Pope: Atheism Led to 'Greatest Forms of Cruelty'
Pope Benedict XVI has strongly criticized atheism and blamed it for bringing about the "greatest forms of cruelty and violations of justice" ever known in history.
In the second encyclical of his papacy, the head of the world's one billion Catholics also criticized modern-day Christianity, saying its focus on individual salvation had ignored Jesus' message that true Christian hope involves salvation for all.
In the 76-page document titled "Spe Salvi," or "Saved by Hope," Benedict said that many people rejected religious faith because they no longer found the prospect of an eternal after-life attractive.
Instead, they had put their faith in human reason and freedom in the hope that the "kingdom of man" would emerge.
In his scholarly analysis, the 81-year-old pontiff said that these ideas had originated during two periods of political upheaval – the French and Communist revolutions.
While Benedict came down heavily on Karl Marx and the 19th and 20th century atheism spawned by his revolution, the pope acknowledged that both were responding to the deep injustices of the time.
Marxism, Benedict wrote, had left behind "a trail of appalling destruction" because it failed to realize that man could not be "merely the product of economic conditions." For man to be redeemed, he also needs God's unconditional love.
"It is no accident that this idea (Marxism/Atheism) has led to the greatest forms of cruelty and violations of justice, rather, it is grounded in the intrinsic falsity of the claim", he wrote. "A world which has to create its own justice is a world without hope."
Benedict also cited Vladimir Lenin, the founder of the Soviet Union, and the "intermediate phase" of dictatorship that Marx saw as necessary in the revolution.
"This 'intermediate phase' we know all too well, and we also know how it then developed, not ushering in a perfect world, but leaving behind a trail of appalling destruction," the pope wrote.
Commenting on the pope's latest encyclical, Monsignor Robert Wister, professor of church history at Seton Hall University in the United States, explained that the pope's concern "is that you have secularizing forces that are trying to eliminate religion from public and private life."
"In most countries, political Marxism is dead [but] philosophical Marxism is very much alive and it fuels the secularizing philosophy often seen in Europe and North America," Wister said, according to the Associated Press.
At the same time, Benedict also looked critically at the way modern Christianity had responded to the times, saying such a "self-critique" was also necessary.
"We must acknowledge that modern Christianity, faced with the successes of science in progressively structuring the world, has to a large extent restricted its attention to the individual and his salvation," the pope wrote. "In doing so, it has limited the horizon of its hope and has failed to recognize sufficiently the greatness of its task."
The Christian concept of hope and salvation, the pontiff stated, was not always so individual-centric.

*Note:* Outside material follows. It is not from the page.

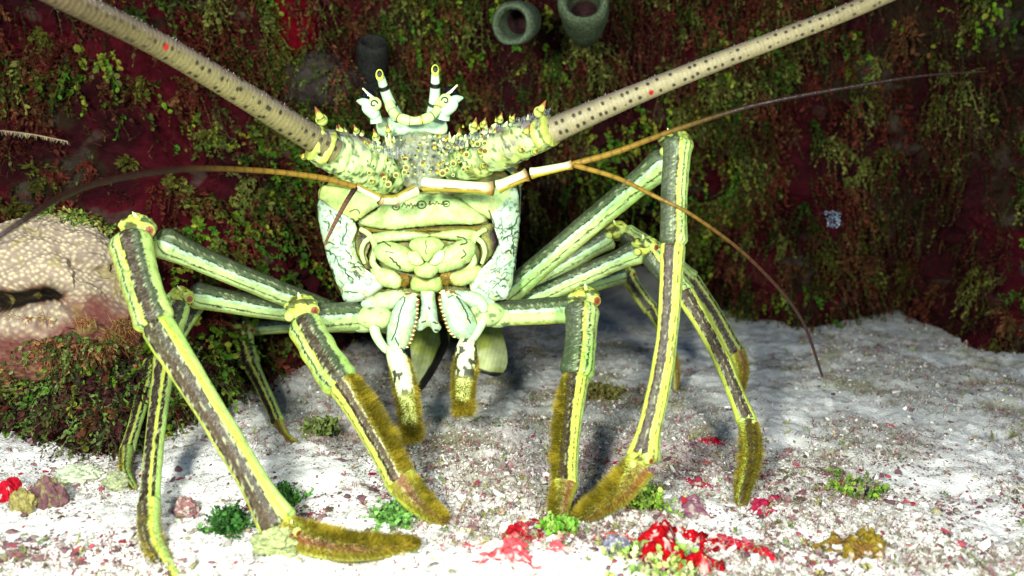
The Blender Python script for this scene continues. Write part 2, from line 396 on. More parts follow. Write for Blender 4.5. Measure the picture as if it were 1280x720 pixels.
# brown strands and green weed round its foot
mb = MB()
i, j = pick(1900, smooth(330, 270, WPX)*smooth(440, 480, WPY)*(ZZ > .001)*(patchy(22, 31, -.15, .2)+.08)+1e-9)
N = len(i)
fronds(mb, W[i, j]+WN[i, j]*.001, rng.normal(0, .6, (N, 3))+WN[i, j]*.6+np.array([0, 0, .2]), rng.uniform(.005, .015, N), 9, rng.uniform(.0008, .0017, N),
       colvar(N, [(70, 96, 36), (44, 50, 26), (84, 92, 54), (40, 34, 24), (58, 34, 26), (50, 22, 24)]), droop=.5, aspect=.55)
kk = rng.uniform(0, 1, (900, 2)); pk = np.c_[-10+195*kk[:, 0], 405+70*kk[:, 1]**.7]
b0 = P(pk[:, 0], pk[:, 1], .405+.03*((pk[:, 0]-70)/100)**2+.03*np.clip((pk[:, 1]-420)/60, 0, 1))
fronds(mb, b0, rng.normal(0, .6, (900, 3))+np.array([0, -.4, -.3]), rng.uniform(.003, .009, 900), 7, .0008, colvar(900, [(120, 72, 40), (104, 90, 44), (90, 92, 44), (130, 90, 70)]), droop=.5, aspect=.35)
nh = 9000; hx = rng.uniform(-30, 175, nh); hy = 395+70*rng.uniform(0, 1, nh)**.8; kp = fbm(np.c_[hx/26, hy/26, 0*hx], 3, 5) > -.12; hx, hy = hx[kp], hy[kp]
def on_coral(x, y):
    q2 = ((x-62)/122)**2+((y-372)/104)**2
    return P(x, y, .43-.036*np.sqrt(np.clip(1-q2, .0, 1))-.0005)
hb = on_coral(hx, hy)
kx = rng.uniform(-20, 190, 700); ky = rng.uniform(425, 490, 700)
fronds(mb, on_coral(kx, ky), rng.normal(0, .6, (700, 3))+np.array([0, -.5, .3]), rng.uniform(.003, .010, 700), 8, .0011, colvar(700, [(70, 86, 34), (50, 60, 28), (110, 76, 44), (96, 100, 56), (80, 44, 34)]), droop=.4, aspect=.6)
ta = rng.uniform(-.2, 1.4, 160); tx = 62+118*np.sin(ta); ty = 372-103*np.cos(ta)
fronds(mb, P(tx, ty, .428), rng.normal(0, .5, (160, 3))+np.array([0, -.4, .2]), rng.uniform(.004, .012, 160), 8, .0012, colvar(160, [(86, 110, 40), (70, 88, 34), (110, 110, 56)]), droop=.4, aspect=.6)
hairs(mb, hb, rng.normal(0, .6, (len(hx), 3))+np.array([0, -.7, -.2]), .0045, .00016, colvar(len(hx), [(128, 88, 52), (140, 100, 66), (116, 60, 36), (120, 110, 60)]), curl=.7)
tag(mb.build('low_weed', M_alga, smooth_=False, origin=np.array([-.25, .45, 0])), 'dark green and brown weed massed under the coral head', 'seaweed', kind='stuff')

def tube_sponge(px, py, d, R, L, direc, col, label, tilt=0, lip=.62):
    c = P(px, py, d); ax = unit(np.array(direc, float)); m = MB()
    t = np.r_[np.linspace(0, 1, 26)]
    n = 48; A = axes_from(ax)
    prof = [(-.9, .55), (-.6, .8), (-.3, .95), (-.05, 1.0), (.05, .96), (.10, .82), (.07, .70), (0, lip), (-.25, lip*.9), (-.6, lip*.7), (-.85, .02)]
    pr = catmull(np.array([(a, b, 0) for a, b in prof]), 60)
    th = np.linspace(0, 2*math.pi, n, endpoint=False)
    v = c+ax*(pr[:, 0]*L)[:, None, None]+(A[0]*np.cos(th)[:, None]+A[1]*np.sin(th)[:, None])[None]*(pr[:, 1]*R)[:, None, None]
    v = v+unit(v-c)*(.0012*fbm(v*90, 3, int(px)))[..., None]
    C = np.broadcast_to(lin(col), v.shape)*(1+.25*fbm(v*120, 3, 5))[..., None]
    C = mixc(C, lin((58, 30, 38)), (np.arange(60)[:, None]*np.ones(n) > 40)*.85)
    m.grid(v, C, wrap=True)
    return tag(m.build('tube_sponge', M_sponge), label, 'sponge', 'tube sponges on the wall')
tube_sponge(641, 30, .50, .0125, .05, (-.25, -1, -.15), (70, 80, 62), 'grey tube sponge with a round open mouth, just right of the eyes at the top')
tube_sponge(730, 3, .50, .0145, .05, (-.1, -1, .35), (66, 76, 56), 'wide-mouthed grey tube sponge cut by the top edge of the photo')
tube_sponge(466, 62, .56, .010, .06, (.15, -.55, .8), (34, 34, 32), 'slim greyish vase sponge behind the left eye stalk')

# red sponge on the wall, top left
def lump(name, c, r, col, label, cat, mat, group=None, amp=.35, fr=3, seed=0, col2=None, sink=0):
    m = MB()
    def disp(d): return amp*fbm(d*fr*.5+seed, 3, seed)+amp*.35*fbm(d*fr*2+seed, 3, seed+3)
    def cf(d, v):
        C = np.broadcast_to(lin(col), v.shape)*(1+.35*fbm(d*4+seed, 3, seed+9))[..., None]
        if col2 is not None: C = mixc(C, lin(col2), smooth(.1, .3, fbm(d*5+seed, 3, seed+13)))
        return C
    ell(m, np.asarray(c), r, cf, nu=60, nv=90, disp=disp)
    return tag(m.build(name, mat), label, cat, group)
lump('red_sponge', P(358, 22, .56), (.022, .012, .026), (70, 3, 10), 'deep red soft sponge on the wall at the top left', 'sponge', M_sponge, seed=11)
lump('reef_knob', P(385, 100, .575), (.032, .02, .022), (46, 40, 36), 'smooth grey-brown rock knob behind the left antenna', 'rock', M_rock, seed=12, amp=.2)

m = MB(); sx_ = rng.normal(0, 1, (150, 2))
cs_ = np.array([(328, 60), (392, 30), (345, 125), (420, 92), (360, 75), (372, -5)])[rng.integers(0, 6, 150)]
fronds(m, P(cs_[:, 0]+sx_[:, 0]*13, cs_[:, 1]+sx_[:, 1]*12, .552), rng.normal(0, .5, (150, 3))+np.array([0, -.3, -.6]), rng.uniform(.006, .016, 150), 10, .0014, .5*colvar(150, [(92, 110, 40), (110, 70, 44), (96, 96, 50), (84, 40, 34)]), droop=.6, aspect=.5)
tag(m.build('fringe_weed', M_alga, smooth_=False), 'loose weed fringing the crimson sponge and the grey knob at the top left', 'seaweed', kind='stuff')
# white hydroid strand and bluish tuft
m = MB(); tube(m, catmull([P(0, 163, .48), P(40, 168, .475), P(85, 177, .475)], 40), .0003, lin([150, 130, 104]), nseg=8)
i = np.linspace(0, 39, 60).astype(int); pth = catmull([P(0, 163, .48), P(40, 168, .475), P(85, 177, .475)], 60)
hairs(m, pth, np.tile([0, -.2, -1.], (60, 1)), .003, .0002, lin([150, 140, 110]))
tag(m.build('hydroid_strand', M_alga), 'thin pale feathery strand sticking out at the left edge', 'hydroid')
m = MB(); N = 22
fronds(m, np.tile(P(1042, 270, .52), (N, 1))+rng.normal(0, .0018, (N, 3)), rng.normal(0, 1, (N, 3))+np.array([0, -.6, 0]), .0035, 6, .0009, colvar(N, [(84, 92, 106), (76, 84, 98)]), aspect=.8)
tag(m.build('pale_tuft', M_alga, smooth_=False), 'small bluish white tuft on the dark wall right of the lobster', 'seaweed')

# ------------------------------------------------------------------ rubble and turf on the floor
def rubble(n, pos, size, cols, name, label, flat=.6):
    t = (1+5**.5)/2
    iv = np.array([(-1, t, 0), (1, t, 0), (-1, -t, 0), (1, -t, 0), (0, -1, t), (0, 1, t), (0, -1, -t), (0, 1, -t), (t, 0, -1), (t, 0, 1), (-t, 0, -1), (-t, 0, 1)])/1.9
    it = np.array([(0, 11, 5), (0, 5, 1), (0, 1, 7), (0, 7, 10), (0, 10, 11), (1, 5, 9), (5, 11, 4), (11, 10, 2), (10, 7, 6), (7, 1, 8), (3, 9, 4), (3, 4, 2), (3, 2, 6), (3, 6, 8), (3, 8, 9), (4, 9, 5), (2, 4, 11), (6, 2, 10), (8, 6, 7), (9, 8, 1)])
    v = iv[None]*(1+rng.normal(0, .22, (n, 12, 1)))
    v = v*np.stack([rng.uniform(.7, 1.5, n), rng.uniform(.5, 1, n), rng.uniform(.35, flat, n)], 1)[:, None]
    a = rng.uniform(0, 6.28, n); b = rng.normal(0, .45, n)
    ca, sa, cb, sb = np.cos(a), np.sin(a), np.cos(b), np.sin(b)
    x = v[..., 0]*cb[:, None]-v[..., 2]*sb[:, None]; z = v[..., 0]*sb[:, None]+v[..., 2]*cb[:, None]
    v = np.stack([x*ca[:, None]-v[..., 1]*sa[:, None], x*sa[:, None]+v[..., 1]*ca[:, None], z], -1)
    v = v*size[:, None, None]+pos[:, None]
    m = MB(); m.add(v.reshape(-1, 3), np.repeat(cols, 12, 0)*(1+rng.normal(0, .1, (n*12, 1))), t=(it[None]+(np.arange(n)*12)[:, None, None]).reshape(-1, 3))
    return tag(m.build(name, M_rubble, smooth_=False, origin=np.zeros(3)), label, 'rubble', kind='stuff')
def scatter_floor(n, dens):
    out = np.zeros((0, 3))
    while len(out) < n:
        py = 720-rng.uniform(0, 1, n)**1.0*385+rng.uniform(0, 60, n); px = rng.uniform(-150, 1450, n)
        g = G(px, py); k = rng.uniform(0, 1, n) < dens(g[:, 0], g[:, 1]); out = np.vstack([out, g[k]])
    out = out[:n]; out[:, 2] = floor_z(out[:, 0], out[:, 1]); return out
def turfiness(x, y):
    p_ = np.stack([x, y, 0*x], -1); return smooth(-.38, .12, fbm(p_*22, 4, 41)+.28*fbm(p_*55, 3, 51))
def dn(x, y): return np.clip(.15+turfiness(x, y)*.8, 0, 1)*smooth(.78, .52, y)
n = 75000; pos = scatter_floor(n, dn); sz = .00040*np.exp(rng.exponential(.36, n)).clip(1, 6)*(1-.35*smooth(.33, .42, pos[:, 1])); pos[:, 2] += sz*.1
cols = colvar(n, [(182, 178, 170), (212, 206, 198), (156, 150, 142), (122, 114, 104), (134, 128, 98)], [.36, .18, .24, .14, .08])
dk_ = colvar(n, [(92, 66, 72), (110, 84, 84), (140, 60, 70), (84, 72, 62), (140, 30, 44)], [.33, .30, .10, .24, .03])
q_ = fbm(pos*np.array([34, 34, 0])+5, 4, 333)
cols = np.where((rng.uniform(0, 1, n) < .12+.55*smooth(.0, .3, q_))[:, None]*np.ones(3) > 0, dk_, cols)
rubble(n, pos, sz, cols, 'coral_rubble', 'white grey and purplish broken shell and coral bits strewn over the sand')
# short turf
mb = MB(); n = 24000; pos = scatter_floor(n, lambda x, y: turfiness(x+.01, y)**2*smooth(.7, .55, y)*smooth(-.30, -.05, x)+.03)
hairs(mb, pos, rng.normal(0, .8, (n, 3))+np.array([0, 0, 1.]), .0035, .00018, colvar(n, [(104, 98, 70), (118, 72, 76), (92, 92, 56), (150, 144, 132), (110, 50, 60)]), curl=.7)
n = 900; pos = scatter_floor(n, lambda x, y: turfiness(x+.03, y)**2*.8)
fronds(mb, pos, rng.normal(0, .6, (n, 3))+np.array([0, 0, .8]), .005, 6, .0009, colvar(n, [(120, 120, 70), (140, 120, 100), (96, 110, 60), (130, 90, 96)]), droop=.3, aspect=.6)
tag(mb.build('floor_turf', M_alga, smooth_=False, origin=np.zeros(3)), 'short drab turf and weed between the bits of rubble', 'turf', kind='stuff')

def gp(px, py):
    g = G(px, py); g[2] = floor_z(g[0:1], g[1:2])[0]; return g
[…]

Quoting scripture and theologians, Benedict said salvation had in the earlier church been considered "communal" - illustrating his point by using the case of monks in the Middle Ages who cloistered themselves in prayer not just for their own salvation but for that of others.

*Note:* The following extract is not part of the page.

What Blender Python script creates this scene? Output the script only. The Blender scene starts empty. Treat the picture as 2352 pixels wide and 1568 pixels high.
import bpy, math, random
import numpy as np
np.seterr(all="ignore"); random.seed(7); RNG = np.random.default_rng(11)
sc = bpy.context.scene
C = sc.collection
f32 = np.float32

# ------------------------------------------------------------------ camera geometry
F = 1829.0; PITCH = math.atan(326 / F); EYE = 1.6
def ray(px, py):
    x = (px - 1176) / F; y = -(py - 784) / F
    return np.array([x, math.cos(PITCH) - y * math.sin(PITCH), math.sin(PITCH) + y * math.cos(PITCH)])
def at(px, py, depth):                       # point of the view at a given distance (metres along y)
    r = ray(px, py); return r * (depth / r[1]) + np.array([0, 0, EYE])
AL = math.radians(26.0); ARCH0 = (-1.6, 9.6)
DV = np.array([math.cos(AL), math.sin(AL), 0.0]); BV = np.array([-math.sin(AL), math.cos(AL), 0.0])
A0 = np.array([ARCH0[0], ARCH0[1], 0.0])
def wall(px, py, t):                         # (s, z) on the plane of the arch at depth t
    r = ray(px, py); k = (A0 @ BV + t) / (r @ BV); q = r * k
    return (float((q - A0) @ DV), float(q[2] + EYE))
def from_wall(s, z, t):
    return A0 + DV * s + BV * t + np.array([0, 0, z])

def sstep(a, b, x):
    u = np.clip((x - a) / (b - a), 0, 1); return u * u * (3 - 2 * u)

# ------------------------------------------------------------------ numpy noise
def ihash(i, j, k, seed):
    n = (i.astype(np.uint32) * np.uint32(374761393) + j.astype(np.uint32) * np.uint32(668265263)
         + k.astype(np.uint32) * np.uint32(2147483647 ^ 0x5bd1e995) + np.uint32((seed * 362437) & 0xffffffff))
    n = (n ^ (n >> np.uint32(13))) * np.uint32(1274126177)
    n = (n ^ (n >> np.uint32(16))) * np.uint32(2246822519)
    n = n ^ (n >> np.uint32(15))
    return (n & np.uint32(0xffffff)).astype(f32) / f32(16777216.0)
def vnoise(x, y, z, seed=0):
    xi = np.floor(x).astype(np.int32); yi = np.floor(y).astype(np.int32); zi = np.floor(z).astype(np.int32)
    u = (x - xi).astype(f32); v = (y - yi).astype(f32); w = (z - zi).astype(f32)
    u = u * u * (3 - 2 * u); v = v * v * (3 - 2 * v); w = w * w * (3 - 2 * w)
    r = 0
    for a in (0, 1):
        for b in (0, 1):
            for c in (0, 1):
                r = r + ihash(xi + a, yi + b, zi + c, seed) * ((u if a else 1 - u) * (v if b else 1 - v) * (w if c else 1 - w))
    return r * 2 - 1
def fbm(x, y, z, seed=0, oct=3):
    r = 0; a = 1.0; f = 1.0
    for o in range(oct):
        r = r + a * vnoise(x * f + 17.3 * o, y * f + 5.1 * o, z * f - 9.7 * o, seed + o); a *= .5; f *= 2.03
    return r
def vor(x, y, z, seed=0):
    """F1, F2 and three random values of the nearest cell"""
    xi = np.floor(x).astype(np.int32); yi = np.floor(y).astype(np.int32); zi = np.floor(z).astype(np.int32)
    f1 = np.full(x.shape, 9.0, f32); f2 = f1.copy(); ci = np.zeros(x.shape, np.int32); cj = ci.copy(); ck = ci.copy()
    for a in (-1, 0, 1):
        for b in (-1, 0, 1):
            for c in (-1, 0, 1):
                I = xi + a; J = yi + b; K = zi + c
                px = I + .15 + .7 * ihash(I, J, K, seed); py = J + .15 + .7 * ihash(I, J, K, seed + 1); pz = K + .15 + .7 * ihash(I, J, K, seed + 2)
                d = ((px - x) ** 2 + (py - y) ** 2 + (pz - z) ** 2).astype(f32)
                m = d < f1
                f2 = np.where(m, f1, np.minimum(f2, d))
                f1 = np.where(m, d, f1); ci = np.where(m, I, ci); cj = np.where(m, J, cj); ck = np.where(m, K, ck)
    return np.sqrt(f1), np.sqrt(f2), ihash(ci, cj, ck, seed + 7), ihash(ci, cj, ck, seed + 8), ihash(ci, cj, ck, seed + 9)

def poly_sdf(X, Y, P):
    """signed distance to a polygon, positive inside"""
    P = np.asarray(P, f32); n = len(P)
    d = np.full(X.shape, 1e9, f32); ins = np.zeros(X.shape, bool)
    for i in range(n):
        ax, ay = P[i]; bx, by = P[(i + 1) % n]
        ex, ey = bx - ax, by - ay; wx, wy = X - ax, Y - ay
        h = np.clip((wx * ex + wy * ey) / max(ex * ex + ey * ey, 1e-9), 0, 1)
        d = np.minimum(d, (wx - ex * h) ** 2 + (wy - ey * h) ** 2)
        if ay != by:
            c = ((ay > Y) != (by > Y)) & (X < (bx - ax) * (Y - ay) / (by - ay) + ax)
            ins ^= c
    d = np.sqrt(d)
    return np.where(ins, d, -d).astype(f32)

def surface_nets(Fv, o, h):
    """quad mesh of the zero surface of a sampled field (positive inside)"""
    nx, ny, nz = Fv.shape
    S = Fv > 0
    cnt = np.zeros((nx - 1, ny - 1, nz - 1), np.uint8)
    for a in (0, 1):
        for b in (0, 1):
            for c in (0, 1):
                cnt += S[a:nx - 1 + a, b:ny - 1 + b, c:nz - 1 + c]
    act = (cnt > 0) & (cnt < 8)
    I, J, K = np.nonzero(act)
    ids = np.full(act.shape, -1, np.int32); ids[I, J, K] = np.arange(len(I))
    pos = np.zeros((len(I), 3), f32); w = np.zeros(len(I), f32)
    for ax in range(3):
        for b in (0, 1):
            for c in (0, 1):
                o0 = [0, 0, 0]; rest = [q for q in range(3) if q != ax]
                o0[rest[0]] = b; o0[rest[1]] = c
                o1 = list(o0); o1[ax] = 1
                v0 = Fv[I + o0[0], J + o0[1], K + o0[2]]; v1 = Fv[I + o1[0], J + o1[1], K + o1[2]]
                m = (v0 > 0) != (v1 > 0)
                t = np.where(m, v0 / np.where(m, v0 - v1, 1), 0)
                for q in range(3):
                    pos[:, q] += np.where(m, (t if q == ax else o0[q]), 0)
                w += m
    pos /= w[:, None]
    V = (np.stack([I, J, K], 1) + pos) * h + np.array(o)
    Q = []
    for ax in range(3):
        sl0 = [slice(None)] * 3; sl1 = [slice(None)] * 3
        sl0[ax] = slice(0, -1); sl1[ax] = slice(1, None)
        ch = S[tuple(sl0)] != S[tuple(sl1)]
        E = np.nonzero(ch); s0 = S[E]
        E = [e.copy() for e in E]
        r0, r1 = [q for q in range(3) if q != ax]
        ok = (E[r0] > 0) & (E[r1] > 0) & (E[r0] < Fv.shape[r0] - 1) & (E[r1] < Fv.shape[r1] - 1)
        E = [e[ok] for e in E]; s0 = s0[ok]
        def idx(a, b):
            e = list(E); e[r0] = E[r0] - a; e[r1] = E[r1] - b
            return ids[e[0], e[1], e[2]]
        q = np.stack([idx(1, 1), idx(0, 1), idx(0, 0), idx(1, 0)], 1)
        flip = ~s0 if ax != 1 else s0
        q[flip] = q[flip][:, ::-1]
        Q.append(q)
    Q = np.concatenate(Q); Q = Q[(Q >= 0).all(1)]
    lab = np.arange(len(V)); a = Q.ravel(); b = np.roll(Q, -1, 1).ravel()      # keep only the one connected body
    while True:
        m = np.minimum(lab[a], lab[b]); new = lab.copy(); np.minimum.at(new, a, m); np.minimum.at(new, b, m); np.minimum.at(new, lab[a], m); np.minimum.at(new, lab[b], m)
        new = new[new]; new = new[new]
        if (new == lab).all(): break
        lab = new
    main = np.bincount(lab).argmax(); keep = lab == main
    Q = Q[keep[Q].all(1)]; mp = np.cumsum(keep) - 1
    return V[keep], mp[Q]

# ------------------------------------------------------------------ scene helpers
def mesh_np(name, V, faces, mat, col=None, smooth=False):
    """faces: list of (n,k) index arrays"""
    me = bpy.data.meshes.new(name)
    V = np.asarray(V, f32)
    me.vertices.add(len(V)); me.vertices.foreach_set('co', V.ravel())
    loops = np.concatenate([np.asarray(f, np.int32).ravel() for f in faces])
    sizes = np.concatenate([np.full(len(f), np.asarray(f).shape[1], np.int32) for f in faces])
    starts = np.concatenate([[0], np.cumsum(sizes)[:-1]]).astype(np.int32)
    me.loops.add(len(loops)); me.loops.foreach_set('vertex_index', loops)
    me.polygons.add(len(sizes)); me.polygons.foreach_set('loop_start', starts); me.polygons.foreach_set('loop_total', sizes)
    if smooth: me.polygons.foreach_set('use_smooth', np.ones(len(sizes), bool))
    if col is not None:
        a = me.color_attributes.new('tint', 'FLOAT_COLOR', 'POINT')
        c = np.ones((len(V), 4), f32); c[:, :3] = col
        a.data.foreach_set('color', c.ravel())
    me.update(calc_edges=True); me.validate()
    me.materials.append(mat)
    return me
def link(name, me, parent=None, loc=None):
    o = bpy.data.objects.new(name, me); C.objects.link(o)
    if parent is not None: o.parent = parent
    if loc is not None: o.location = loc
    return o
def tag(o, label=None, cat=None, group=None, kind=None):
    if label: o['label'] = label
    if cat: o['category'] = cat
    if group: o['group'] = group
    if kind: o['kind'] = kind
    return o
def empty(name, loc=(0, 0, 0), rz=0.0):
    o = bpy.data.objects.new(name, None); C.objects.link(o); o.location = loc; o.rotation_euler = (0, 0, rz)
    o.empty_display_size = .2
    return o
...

"How could the idea have developed that Jesus' message is narrowly individualistic and aimed only at each person singly? How did we arrive at this interpretation of the 'salvation of the soul' as a flight from responsibility for the whole, and how did we come to conceive the Christian project as a selfish search for salvation which rejects the idea of serving others?" he asked.
While seeking to provide answers, the pope said there are ways for the faithful to learn and practice true Christian hope – in prayer, in suffering, in taking action and in looking at the Last Judgment as a symbol of hope.
"Only God can create justice. And faith gives us the certainty that He does so. The image of the Last Judgment is not primarily an image of terror, but an image of hope; for us it may even be the decisive image of hope. Is it not also a frightening image? I would say: it is an image that evokes responsibility, an image, therefore, of that fear of which Saint Hilary spoke when he said that all our fear has its place in love. God is justice and creates justice."
The first encyclical from Pope Benedict XVI was "God is Love," released last year. The third one is expected to be on "Faith," as it will complete the three Christian theological virtues – faith, hope and love.